On a case-by-case basis, using the invited expert process, people may be allowed to participate as individuals, not representing an organization.
To be successful, the Working Group is expected to have between ten and thirty active participants for its duration.
Participants are reminded of the Good Standing requirements of the W3C Process.
This group primarily conducts its work on the mailing list public-gld-wg@w3.org (public archives). The mailing list member-gld-wg@w3.org (W3C member-access-only archives) may be used for administrative purposes, such as travel planning.
Information about the group (deliverables, participants, face-to-face meetings, teleconferences, etc.) will be available from the group's home page.
The group's first face-to-face meeting is scheduled for 29-30 June 2011, in the Washington, D.C., area (details).
As explained in the Process Document (section 3.3), this group will seek to make decisions when there is consensus. When the Chair puts a question and observes dissent, after due consideration of different opinions, the Chair should record a decision (possibly after a formal vote) and any objections, and move on.
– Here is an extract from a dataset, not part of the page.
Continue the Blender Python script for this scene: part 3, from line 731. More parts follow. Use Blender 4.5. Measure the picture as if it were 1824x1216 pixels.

This Working Group operates under the W3C Patent Policy (5 February 2004 Version). To promote the widest adoption of Web standards, W3C seeks to issue Recommendations that can be implemented, according to this policy, on a Royalty-Free basis.
For more information about disclosure obligations for this group, please see the W3C Patent Policy Implementation.
This charter for the Government Linked Data Working Group has been created according to section 6.2 of the Process Document. In the event of a conflict between this document or the provisions of any charter and the W3C Process, the W3C Process shall take precedence.
EDIT: 2013-02-06 - group chairs updated to reflect resignation of George Thomas and appointment of Hadley Beeman. See previous version and diff.